Enjoying every moment I can have a time out in my room just being quiet, at times reading, at times just listening to such love songs sung out - Misty Edwards - I am Yours, that moment is just soo sweet. Every single time I hear the very sound of the keys running in the song, I go "I wanna play and sing like that too", songs filled with such love and desire for the ultimate lover:)


Though I sleep, my heart is awake
Though It's night, on You I wait

(repeat)

It's been a long night, and I am weary
It's been a long time, and I am hungry
So I'll wait in the stillness again
I'll wait in the quiet again
For when I heard Your voice
When You said my name
When I heard Your voice
My heart it yearned


Beautiful and beautiful it is, I loop it over and over. Haha. And when I was googling on my thoughts on David.

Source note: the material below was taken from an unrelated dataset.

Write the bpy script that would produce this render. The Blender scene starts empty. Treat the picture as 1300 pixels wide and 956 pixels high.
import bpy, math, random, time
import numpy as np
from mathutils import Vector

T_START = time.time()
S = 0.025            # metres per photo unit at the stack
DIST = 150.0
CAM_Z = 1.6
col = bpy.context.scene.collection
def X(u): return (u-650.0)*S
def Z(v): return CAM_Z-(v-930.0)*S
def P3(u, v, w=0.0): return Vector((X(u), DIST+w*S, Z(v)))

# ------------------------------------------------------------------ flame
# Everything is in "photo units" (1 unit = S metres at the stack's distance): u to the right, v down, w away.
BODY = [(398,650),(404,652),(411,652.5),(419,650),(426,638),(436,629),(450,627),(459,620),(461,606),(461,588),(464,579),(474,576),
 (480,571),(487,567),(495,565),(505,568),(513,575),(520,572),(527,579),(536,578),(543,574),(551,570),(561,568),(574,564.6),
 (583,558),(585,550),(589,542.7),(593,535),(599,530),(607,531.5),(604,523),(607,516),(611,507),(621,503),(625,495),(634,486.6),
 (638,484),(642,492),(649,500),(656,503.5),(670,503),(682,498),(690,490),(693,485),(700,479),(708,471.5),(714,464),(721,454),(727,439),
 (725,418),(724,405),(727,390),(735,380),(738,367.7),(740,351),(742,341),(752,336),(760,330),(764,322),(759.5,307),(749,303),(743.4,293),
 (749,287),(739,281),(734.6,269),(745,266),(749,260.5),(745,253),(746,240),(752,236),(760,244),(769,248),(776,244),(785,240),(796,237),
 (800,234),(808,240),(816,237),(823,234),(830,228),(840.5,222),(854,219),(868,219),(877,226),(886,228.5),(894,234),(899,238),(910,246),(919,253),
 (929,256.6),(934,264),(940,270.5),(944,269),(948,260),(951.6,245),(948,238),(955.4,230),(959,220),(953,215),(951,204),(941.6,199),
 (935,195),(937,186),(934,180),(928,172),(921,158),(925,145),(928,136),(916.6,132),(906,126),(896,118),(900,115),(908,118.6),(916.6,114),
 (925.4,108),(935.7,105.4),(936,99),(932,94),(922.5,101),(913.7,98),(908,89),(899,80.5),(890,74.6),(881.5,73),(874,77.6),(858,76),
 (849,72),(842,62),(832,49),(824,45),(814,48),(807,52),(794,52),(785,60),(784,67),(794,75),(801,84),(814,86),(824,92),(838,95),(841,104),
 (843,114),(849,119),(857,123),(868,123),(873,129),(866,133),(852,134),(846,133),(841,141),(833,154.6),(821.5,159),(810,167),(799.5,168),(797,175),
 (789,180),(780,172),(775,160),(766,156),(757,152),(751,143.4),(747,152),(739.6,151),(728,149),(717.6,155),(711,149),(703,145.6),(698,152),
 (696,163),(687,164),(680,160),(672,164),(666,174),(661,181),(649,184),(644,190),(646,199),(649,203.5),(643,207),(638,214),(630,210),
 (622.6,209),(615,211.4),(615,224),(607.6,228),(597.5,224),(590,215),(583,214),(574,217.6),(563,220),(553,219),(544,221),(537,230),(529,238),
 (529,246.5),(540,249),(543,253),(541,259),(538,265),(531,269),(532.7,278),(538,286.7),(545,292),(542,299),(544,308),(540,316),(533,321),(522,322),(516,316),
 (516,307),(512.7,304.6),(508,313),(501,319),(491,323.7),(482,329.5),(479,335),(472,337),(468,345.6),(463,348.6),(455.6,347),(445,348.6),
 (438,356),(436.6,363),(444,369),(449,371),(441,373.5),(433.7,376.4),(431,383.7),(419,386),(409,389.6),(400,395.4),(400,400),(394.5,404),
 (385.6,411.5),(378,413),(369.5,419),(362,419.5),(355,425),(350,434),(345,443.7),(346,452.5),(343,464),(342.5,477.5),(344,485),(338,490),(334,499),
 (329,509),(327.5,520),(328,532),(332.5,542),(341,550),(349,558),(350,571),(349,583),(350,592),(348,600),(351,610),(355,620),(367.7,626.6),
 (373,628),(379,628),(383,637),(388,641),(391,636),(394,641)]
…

"David was the eighth and youngest son of Jesse, from Bethlehem. He was a strong, healthy lad, apparently with an uncommon characteristic among his people of the time - red hair. He was a Shepherd from an early age, and developed his courage and fighting skills by defending the flocks from the wild animals, including lions and bears, that preyed upon them. The free time that being a shepherd provided also allowed him to develop two other skills, that of music and poetry. David was a warrior, and a writer of psalms."

Perhaps explains why I always love to have red hair? Jokes aside, but I love what was written on the free time aspect, it is what I love to do and am doing:D

Yes to rest now, hope flu bug leaves me, bye!